Me: I see Papelbon as more of Timlin's protege at this point. Especially since the blown save went against Hansen's ERA. That's vintage Timlin right there.

Beth: Or maybe Timlin and Curt are warring for Papelbon's soul.

Me: Oooo, that one will only end when Schilling shows up dressed as his Everquest character or whatever the fuck and challenges Timlin to a duel.

Beth: Which would probably look something like when that ninja tries to step to Indiana Jones in Raiders of the Lost Ark.

Me: Hee. Excellent.

Also, according to this week's Sporting News (the one with David Ortiz blowing a bubble on the cover), Godsmack sent Papelbon one of their songs and asked him to use it as his bullpen entrance music. That is so badass. He is SUCH a rock star.

Red Sox Sweep. Okay, I know four things: 1) It's really freakin' hot in Atlanta. 2) Don't give Papi anything to hit. 3) Curt Schilling batting is one of the most awkward looking things you'll ever have the pleasure of seeing (aside from Kevin Youkilis) and 4) Rudy Seanez is about one bad pitch away from joining Foulke and Clement on the Island of Misfit Pitchers.
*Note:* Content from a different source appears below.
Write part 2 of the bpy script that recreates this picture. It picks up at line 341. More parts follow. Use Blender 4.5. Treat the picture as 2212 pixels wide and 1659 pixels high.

Yankee Hijinks and Incompetance.

Dear Sebastian,

You are a lovely person and I'm very glad you had a fun time cheering your Yankees on in RFK. And I'm very glad that you are, as you said, "enjoying the Johnny Damon Experience." But here is the thing: if 2004 taught you anything, it should have been that you WAIT UNTIL THE GAME IS OVER TO CALL A RED SOX FAN AND GIVE THEM SHIT ABOUT IT. I'm just sayin'.

Noodle Arm is all yours,

So let's take stock of the past weekend shall we? First place secured? Check (for now, anyway). Burned to a crisp? Check. Yankees making embarassing blunders? Check. Internal organs sloshing around in Corona? Check. Rudy Seanez and Jonathan Papelbon being dependable but in two entirely different and opposite ways? Check. Coolest dad ever? Check.

Looks like that about covers it.

Tonight the Sox roll into DC to take on the very same Nationals that took two of three from the Yankees this weekend. We've got some dude I have honestly never heard of before (Kyle Snyder) going tonight. Um...I trust the Sox will forgive me if I watch Game 7 of the Stanley Cup Finals instead.